The raven and the fox, original (left) and outlines (right) Figure 1. Scene "the raven and the fox": image of the Bayeux Tapestry and its tactile representation with the outlines.

By recognizing the objects represented, their number and their relative locations it is possible to understand a scene (to create a mental representation of a scene).

How to get a tactile gist ?

Our first approach to creating a tactile gist is based on semantic segmentation of a scene. This segmentation allows parts of the image to be grouped into categories of generic (simplified) objects. Figure 2 illustrates this concept.

Segmentation sémantique (à gauche) et segmentation d’instance (à droite) Figure 2. Semantic segmentation and instance segmentation (source : https://ichi.pro/fr/segmentation-d-instance-en-une-seule-etape-un-examen-33996392156233).

Two approaches are most often considered to semantically segment an image:

  1. Segmentation into contours
  2. Segmentation into regions
These two classes of methods aim to simplify the image by eliminating or simplifying greatly the information contained (colors, details, etc.). Separating the content of a scene in regions (rough areas, interior of objects), and in contours (boundaries of objects) aims to facilitate the interpretation of the spatial organization of the content of the image and find atactile representation.

Figure 3 (Image on the left) shows scene 37 of the Bayeux Tapestry, the image in the center gives the results of its segmentation into regions (split-and-merge) and the one on the right gives its representation in contours (the HED algorithm, Holistically Nested Edge Detection, a convolutional neural network).

Segmentation in regions (center) et in contours (right) of the scene 37 of Bayeux Tapestry(left) Figure 3. Segmentation into regions (center image) and outlines (right image) of scene 37 of the Bayeux Tapestry.

Creation of 3D and 2.5D models

3D and 2.5D (or raised) models are another way to access the content of painting images. Our approach to mock-up is based on additive manufacturing (or 3D printing).

Our object model to be printed results from a combination of 3D reconstruction of a work from its 2D image acquired with a conventional camera, and 3D information obtained using the stereophotometric technique extended to image acquisition through glass.

Figure 4 (taken from scene 23 of the Bayeux Tapestry) shows Duke William of Normandy (image on the left), the visual/tactile gist of the figure of Guillaume (image in center) and a relief representation (2.5D) of Duke William (image on the right).

Presentations of Duke William the Conqueror Figure 4. Presentations of Duke William the Conqueror (from left to right): image of the Tapestry, visual gist and relief image (2.5D).

Figure 5 (taken from scene 1 of Bayeux Tapestry) shows King Edward(image on the left), the visual & tactile gist of the king's person and the relief card (image on the right) estimated by stereophotometry (15 million pixels each).

Different representations of King Edward Figure 5. Different representations of King Edward (scene 1 from Bayeux Tapestry).

Figure 6 taken from the painting kept at the Martainville Museum (image on the left) allowed to create the model (in Blender, image in the center) of the spinning wheel printed in 3D(image on the right).

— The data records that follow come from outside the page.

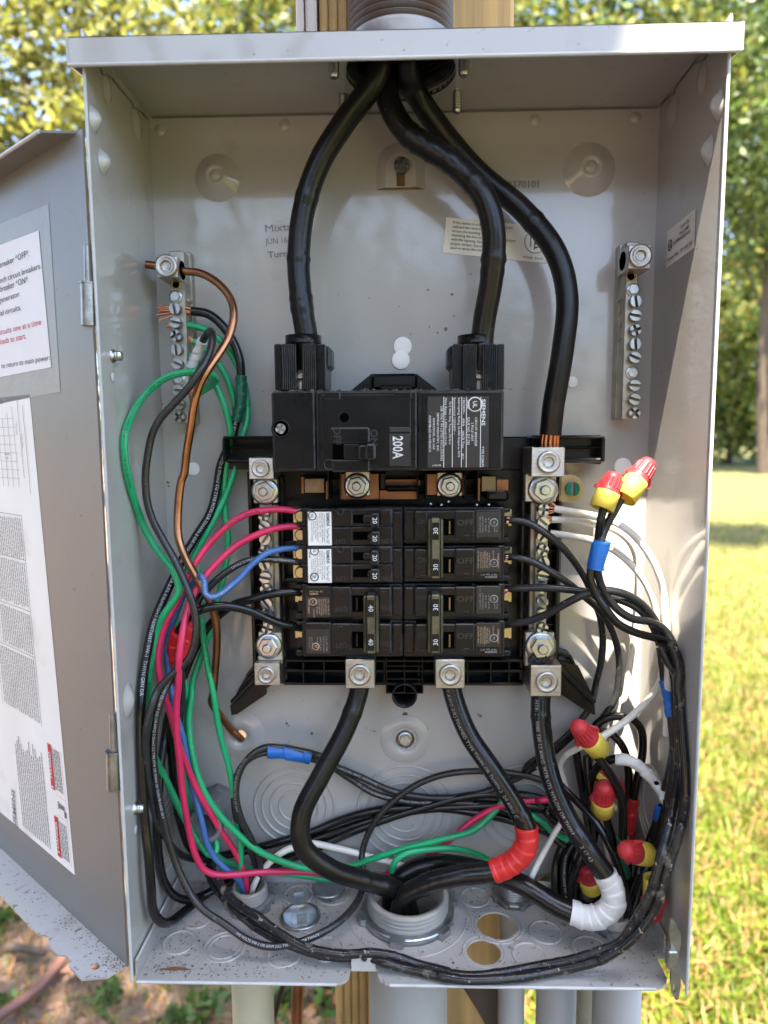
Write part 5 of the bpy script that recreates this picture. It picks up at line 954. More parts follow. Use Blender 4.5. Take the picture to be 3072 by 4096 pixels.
wire('upper charcoal wire of the blue taped pair arching over the box bottom', WGRY, 2.5, 'K 1010,1440,26 1062,1330,28 1050,1200,30 1000,1080,32 940,960,34 905,820,34 915,680,32 965,575,30 1040,505,28 1110,478,26 1250,490,24 1420,525,22 1520,560,18 L 240,605,14 400,675,10 600,765,8 750,800,8 950,815,8 1150,795,8 1290,755,8 1400,700,8 1560,610,10', [(TBLU, ('K', 1110, 480), ('K', 1425, 530), dict(coil=.013, rs=1.75, off=(0, .001, -.0035)))], [('AND GR II OR TWN75 600 VOLTS TYPE', .075, .0015, GINK, dict(ang=.5)), ('S FT1 L-ANCE 90C - RoHS   SOUTHWIRE', .185, .0015, GINK)])
wire('lower charcoal wire of the blue taped pair with white print', WGRY, 2.5, 'K 990,1440,26 1040,1330,24 1020,1220,24 960,1080,26 905,950,28 890,820,28 900,700,26 945,600,24 1030,535,22 1110,515,20 1250,525,20 1420,560,18 1540,610,14 L 250,635,10 350,700,8 480,780,7 620,822,7 760,845,7 950,845,7 1150,850,7', prints=[('(UL) (10 AWG) 5.26mm2 CU TYPE MTW OR THWN OR THHN', .205, .0015, GINK), ('NYLON OR TWN75 VOLTS VW-1 OR', .075, .0015, GINK)])
wire('white wire leaving the grey nipple and passing behind the thick cable', WWHT, 2.5, 'K 1005,1450,26 1030,1380,28 1062,1325,28 1130,1240,26 1230,1165,24 1330,1135,22 L 80,1118,18 200,1140,16 350,1175,14 550,1230,14 760,1288,14')
wire('short red wire half hidden behind the white wire at the bottom left', mat('wire_deep_red', (.25,.008,.02), .35), 2.2, 'K 960,1300,12 1080,1230,11 1180,1185,10 1300,1160,9 1450,1100,8 1478,1092,8')
wire('upper worn black wire of the pair lying along the front of the box floor', WWORN, 2.9, 'K 760,1235,14 740,1290,30 790,1380,44 880,1490,56 970,1560,66 O 60,760,70 180,860,76 320,950,82 460,1025,86 620,1060,88 780,1080,88 900,1075,88 1000,1068,88 1200,1095,88 1400,1165,88 1640,1230,88 P 200,1240,88 400,1262,88 600,1240,88 900,1185,88 1200,1130,90 1420,1060,92 Q 420,985,94 540,830,96 620,700,98 680,580,98 722,450,98 762,300,96 800,150,92 840,0,88 M 1130,960,84 1160,800,78 1182,650,74 1190,450,74 1185,200,74 1172,0,74 J 1110,1400,72 1060,1300,70', bumps=30, n=12)
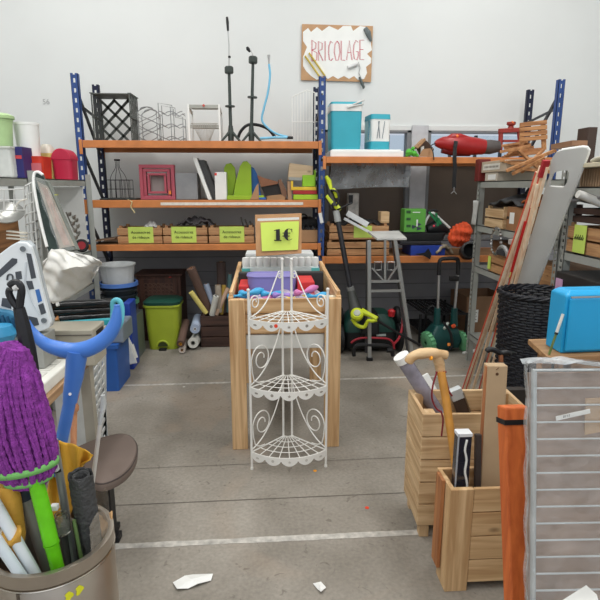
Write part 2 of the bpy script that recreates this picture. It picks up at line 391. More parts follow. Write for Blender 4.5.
# wine racks
WIRE = mat((150, 152, 152), .35, .9, var=.05)
def wavy(name, label, px0, px1, pyt, Y, rows, kind):
    x0, x1, _, zt = front(px0, px1, pyt, pyt, Y); t = thing(name, label, 'rack', ((x0+x1)/2, Y, Z1))
    for k in range(2):
        yy = Y+k*.16; mb = MB(); r = .0035
        if kind:
            mb.tube([(x0, yy, Z1+.004), (x0, yy, zt), (x1-.09, yy, zt-.02), (x1-.09, yy, zt-.10), (x1, yy, zt-.12), (x1, yy, Z1+.004)], r, 6)
            for i in range(rows):
                z = Z1+.03+(zt-Z1-.12)*i/(rows-1)
                mb.tube([(x0+(x1-x0)*j/16, yy-.003, z+.02*abs(math.cos(j/16*PI*2))) for j in range(17)], r, 6)
            mb.tube([((x0+x1)/2, yy, Z1+.004), ((x0+x1)/2, yy, zt-.03)], r, 6)
        else:
            for s in (0, 1):
                mb.tube([(x0+(x1-x0)*(.5+.5*math.sin(PI*(j/18*rows)+PI*s)), yy+.004*s, Z1+.004+(zt-Z1-.01)*j/18*1) for j in range(19)], r, 6)
            mb.tube(arc(((x0+x1)/2, yy, zt-.03), (x1-x0)/2*.7, 0, 180, 8, sy=.4), r, 6)
            mb.tube([(x0, yy, Z1+.004), (x0, yy, zt-.05)], r, 6); mb.tube([(x1, yy, Z1+.004), (x1, yy, zt-.05)], r, 6)
        mb.build('wire_frame', WIRE, t, smooth=True)
    mb = MB()
    for i in range(rows):
        z = Z1+.03+(zt-Z1-.12)*i/max(1, rows-1)
        for xx in (x0, x1): mb.tube([(xx, Y, z), (xx, Y+.16, z)], .003, 6)
    mb.build('cross_wires', WIRE, t)
wavy('wine_rack', 'low wire bottle rack with crossing curved wires, beside the dark plastic crate', 137, 156, 106, 4.95, 3, 0)
wavy('wine_rack', 'stepped wire bottle rack with three wavy rows, taller of the two wire racks', 158, 182, 103, 4.95, 3, 1)
# white bath rack
x0, x1, _, zt = front(187, 220, 104, 104, 4.95); t = thing('towel_shelf', 'white metal bathroom shelf frame with grey rails and a wire basket at its foot', 'rack', ((x0+x1)/2, 4.95, Z1))
for xx in (x0, x1-.018):
    MB().box(xx, xx+.018, 4.95, 4.975, Z1+.001, zt).box(xx, xx+.018, 5.17, 5.19, Z1+.001, zt-.03).bar((xx+.009, 4.96, zt-.02), (xx+.009, 5.18, zt-.05), .018, .02).build('side_frame', WHITE, t, bevel=.003)
GR = mat((168, 168, 160), .5)
for f in (1, .48): MB().box(x0+.018, x1-.018, 4.955, 4.972, Z1+(zt-Z1)*f-.035, Z1+(zt-Z1)*f-.005).box(x0+.018, x1-.018, 4.972, 5.16, Z1+(zt-Z1)*f-.02, Z1+(zt-Z1)*f-.014).build('rail', GR, t, bevel=.002)
mb = MB(); cx = (x0+x1)/2; zc = Z1+.165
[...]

Spinning wheel Figure 6. Spinning wheel (Martainville museum) and its different representations.

Towards a multimodal presentation of artworks

We present a solution developed for Museums to improve accessibility to artworks for visually impaired persons. Based on an innovative audio-tactile interface, this solution allows the active and independent exploration of artworks simplified into a more intuitive representation for visually impaired persons, by a solution combining edge detection and semantic segmentation. The research continues with the segmentation process to make it collaborative and interactive. In particular, we are planning the development of intuitive graphical interfaces, so that segmentation can be manually adjusted (Superpixel method) by specialists such as museum curators, to better reflect the intentions of the author of the work.